**INPUT:**
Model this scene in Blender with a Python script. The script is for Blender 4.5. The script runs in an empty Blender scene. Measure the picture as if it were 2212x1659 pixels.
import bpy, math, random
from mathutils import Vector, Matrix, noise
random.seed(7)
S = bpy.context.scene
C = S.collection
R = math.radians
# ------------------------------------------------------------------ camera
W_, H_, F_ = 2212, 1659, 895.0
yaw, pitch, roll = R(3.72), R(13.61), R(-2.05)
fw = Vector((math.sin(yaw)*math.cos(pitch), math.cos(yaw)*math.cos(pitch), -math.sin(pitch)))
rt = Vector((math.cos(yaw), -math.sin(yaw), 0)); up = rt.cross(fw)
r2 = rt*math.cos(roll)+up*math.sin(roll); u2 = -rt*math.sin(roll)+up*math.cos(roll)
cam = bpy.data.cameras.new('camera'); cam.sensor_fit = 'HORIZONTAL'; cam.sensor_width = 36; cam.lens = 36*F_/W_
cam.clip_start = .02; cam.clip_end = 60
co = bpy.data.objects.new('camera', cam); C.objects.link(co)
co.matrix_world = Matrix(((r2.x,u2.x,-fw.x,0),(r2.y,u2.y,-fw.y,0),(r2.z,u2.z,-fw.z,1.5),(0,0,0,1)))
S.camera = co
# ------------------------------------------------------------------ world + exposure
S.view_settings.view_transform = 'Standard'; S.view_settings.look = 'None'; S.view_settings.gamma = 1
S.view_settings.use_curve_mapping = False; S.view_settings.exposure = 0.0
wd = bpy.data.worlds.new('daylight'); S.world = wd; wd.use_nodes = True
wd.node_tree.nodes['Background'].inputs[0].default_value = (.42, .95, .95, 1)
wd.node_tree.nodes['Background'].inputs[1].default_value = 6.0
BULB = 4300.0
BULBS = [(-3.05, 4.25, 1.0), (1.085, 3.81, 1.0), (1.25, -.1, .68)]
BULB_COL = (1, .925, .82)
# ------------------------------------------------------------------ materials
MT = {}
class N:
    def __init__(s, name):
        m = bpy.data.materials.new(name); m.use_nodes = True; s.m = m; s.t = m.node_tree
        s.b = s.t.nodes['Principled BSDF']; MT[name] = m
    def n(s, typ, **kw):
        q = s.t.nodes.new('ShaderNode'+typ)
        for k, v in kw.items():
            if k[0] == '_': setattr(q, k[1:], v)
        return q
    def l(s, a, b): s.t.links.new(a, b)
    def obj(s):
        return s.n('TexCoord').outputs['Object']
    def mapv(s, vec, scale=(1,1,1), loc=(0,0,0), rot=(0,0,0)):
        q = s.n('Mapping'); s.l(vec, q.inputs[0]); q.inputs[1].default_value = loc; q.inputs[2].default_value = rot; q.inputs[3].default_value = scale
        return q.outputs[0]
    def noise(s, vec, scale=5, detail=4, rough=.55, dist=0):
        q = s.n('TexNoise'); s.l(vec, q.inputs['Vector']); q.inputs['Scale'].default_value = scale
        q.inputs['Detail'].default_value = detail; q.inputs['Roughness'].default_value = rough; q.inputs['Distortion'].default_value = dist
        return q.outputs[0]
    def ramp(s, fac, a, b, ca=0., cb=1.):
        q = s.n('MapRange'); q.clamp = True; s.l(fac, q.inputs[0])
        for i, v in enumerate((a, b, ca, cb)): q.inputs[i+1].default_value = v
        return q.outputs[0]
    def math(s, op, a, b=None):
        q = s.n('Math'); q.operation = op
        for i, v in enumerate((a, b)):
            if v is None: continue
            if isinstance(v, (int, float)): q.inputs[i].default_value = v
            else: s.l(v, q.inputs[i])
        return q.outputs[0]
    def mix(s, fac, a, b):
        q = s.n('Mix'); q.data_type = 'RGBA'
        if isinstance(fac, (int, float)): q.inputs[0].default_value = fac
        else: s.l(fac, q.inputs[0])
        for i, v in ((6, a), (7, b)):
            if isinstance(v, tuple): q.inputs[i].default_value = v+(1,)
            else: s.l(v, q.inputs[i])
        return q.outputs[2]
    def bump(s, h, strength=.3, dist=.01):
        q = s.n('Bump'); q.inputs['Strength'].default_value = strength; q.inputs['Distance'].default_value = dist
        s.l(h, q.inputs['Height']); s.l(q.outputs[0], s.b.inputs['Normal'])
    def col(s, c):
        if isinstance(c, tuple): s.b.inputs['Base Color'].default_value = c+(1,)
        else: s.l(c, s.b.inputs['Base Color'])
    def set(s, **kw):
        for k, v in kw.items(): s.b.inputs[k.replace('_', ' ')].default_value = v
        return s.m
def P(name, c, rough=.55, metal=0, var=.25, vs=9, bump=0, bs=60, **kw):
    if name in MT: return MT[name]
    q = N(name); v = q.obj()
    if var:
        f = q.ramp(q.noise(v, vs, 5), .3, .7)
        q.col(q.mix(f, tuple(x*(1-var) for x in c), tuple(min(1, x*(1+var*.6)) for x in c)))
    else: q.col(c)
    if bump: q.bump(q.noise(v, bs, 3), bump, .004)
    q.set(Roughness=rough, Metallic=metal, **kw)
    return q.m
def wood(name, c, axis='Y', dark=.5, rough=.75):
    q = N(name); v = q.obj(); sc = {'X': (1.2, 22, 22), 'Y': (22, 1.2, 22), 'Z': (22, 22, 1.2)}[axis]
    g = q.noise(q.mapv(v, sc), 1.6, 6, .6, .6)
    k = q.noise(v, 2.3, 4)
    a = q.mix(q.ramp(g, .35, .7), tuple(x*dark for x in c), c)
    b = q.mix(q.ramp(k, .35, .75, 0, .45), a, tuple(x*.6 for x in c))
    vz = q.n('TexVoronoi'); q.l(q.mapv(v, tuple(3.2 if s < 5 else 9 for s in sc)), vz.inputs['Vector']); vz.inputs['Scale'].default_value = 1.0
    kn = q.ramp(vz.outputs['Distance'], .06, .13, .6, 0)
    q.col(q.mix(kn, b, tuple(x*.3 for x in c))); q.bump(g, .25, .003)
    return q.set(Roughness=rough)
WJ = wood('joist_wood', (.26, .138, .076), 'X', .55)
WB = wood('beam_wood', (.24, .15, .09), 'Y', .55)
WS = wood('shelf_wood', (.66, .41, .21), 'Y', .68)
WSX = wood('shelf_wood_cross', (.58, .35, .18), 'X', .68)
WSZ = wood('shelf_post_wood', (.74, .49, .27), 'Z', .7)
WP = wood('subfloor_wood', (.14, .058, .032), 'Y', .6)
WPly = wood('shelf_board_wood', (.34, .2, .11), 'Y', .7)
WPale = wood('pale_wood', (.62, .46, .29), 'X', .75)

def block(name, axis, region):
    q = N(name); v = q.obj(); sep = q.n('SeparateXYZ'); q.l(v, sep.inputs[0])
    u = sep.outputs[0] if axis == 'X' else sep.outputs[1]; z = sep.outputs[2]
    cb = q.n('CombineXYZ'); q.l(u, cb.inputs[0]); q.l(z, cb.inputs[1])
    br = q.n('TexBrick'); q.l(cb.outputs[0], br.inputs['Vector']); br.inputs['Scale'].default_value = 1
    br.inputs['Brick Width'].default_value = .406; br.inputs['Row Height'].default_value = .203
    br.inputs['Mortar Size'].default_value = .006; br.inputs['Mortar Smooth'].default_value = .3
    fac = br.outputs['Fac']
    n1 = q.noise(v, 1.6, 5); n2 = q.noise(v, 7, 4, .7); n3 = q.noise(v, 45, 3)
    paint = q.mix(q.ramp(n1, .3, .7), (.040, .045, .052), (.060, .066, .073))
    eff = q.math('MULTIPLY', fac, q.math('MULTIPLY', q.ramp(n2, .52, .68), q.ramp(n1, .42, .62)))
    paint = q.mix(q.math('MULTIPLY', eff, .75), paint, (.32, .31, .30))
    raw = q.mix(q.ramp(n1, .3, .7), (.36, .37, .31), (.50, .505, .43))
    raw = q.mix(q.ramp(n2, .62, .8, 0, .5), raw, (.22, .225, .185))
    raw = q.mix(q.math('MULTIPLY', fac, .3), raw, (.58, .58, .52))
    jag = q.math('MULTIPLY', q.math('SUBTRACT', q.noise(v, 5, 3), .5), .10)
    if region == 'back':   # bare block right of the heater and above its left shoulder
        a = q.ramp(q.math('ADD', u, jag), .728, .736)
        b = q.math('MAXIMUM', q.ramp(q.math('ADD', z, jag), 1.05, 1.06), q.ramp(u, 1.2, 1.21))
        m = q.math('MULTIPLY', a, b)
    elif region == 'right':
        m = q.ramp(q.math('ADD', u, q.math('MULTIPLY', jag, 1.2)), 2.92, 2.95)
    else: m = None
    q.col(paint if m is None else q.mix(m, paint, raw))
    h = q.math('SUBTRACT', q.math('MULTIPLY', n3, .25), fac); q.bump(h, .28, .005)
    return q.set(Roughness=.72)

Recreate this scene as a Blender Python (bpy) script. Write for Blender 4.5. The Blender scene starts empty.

**THE TASK:**
Print exactly the lines from the one containing "WP = wood('subfloor_wood', (.14, .058, .032), 'Y', .6)" to the one containing "WPale = wood('pale_wood', (.62, .46, .29), 'X', .75)", both included, and nothing else.

**SOLUTION:**
WP = wood('subfloor_wood', (.14, .058, .032), 'Y', .6)
WPly = wood('shelf_board_wood', (.34, .2, .11), 'Y', .7)
WPale = wood('pale_wood', (.62, .46, .29), 'X', .75)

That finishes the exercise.